A former US intelligence officer, Julie Sirrs, carried out a survey in 2000 which revealed that the “foreigners captured by military commander Masud in North Eastern Afghanistan shows that 39 per cent of the 113 prisoners were affiliated with Harkat-ul-Ansar”. In October 1997, the US State Department declared it a terrorist organisation, after which it changed its name to Harkat-ul-Mujahideen (HM).

Jaish-e-Mohammad (JM) is another Deobandi militant organisation which is a brainchild of Maulana Masud Azhar. In 1994, Masud Azhar was jailed for his militant activities in Indian held Kashmir. On December 24, 1999, a plane of Indian Airline was hijacked and brought to Kandahar; the hijacker obtained the release of Masud Azhar. He remained under the protection of Taliban for some time and came back to Pakistan and founded JM in Islamabad (Lal Masjid) in February 2000.

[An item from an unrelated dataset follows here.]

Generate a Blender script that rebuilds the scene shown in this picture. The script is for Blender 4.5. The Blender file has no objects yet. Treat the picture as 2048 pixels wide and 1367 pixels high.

Many members of the Harkat-ul-Mujahideen and of the SSP are presumed to have joined JM for ethnic reasons. Olivier Roy attributes the pattern of suicide attacks to the JM. In December 2000, a young Muslim from Birmingham, Muhammad Bilal, committed a suicidal attack on Indian army in Srinagar, indeed the first incident of its kind. Later on, TTP and various groups subsumed under it mastered the art of terrorism which indeed is an anathema for Pakistani people, obviously sick and tired of the violence and bloodshed fostered by the clerics through seminaries.

One wonders what will be the ‘informed’ take of Maulana Rashidi and Sadokhani on the violent streak the Islamists profess and practice.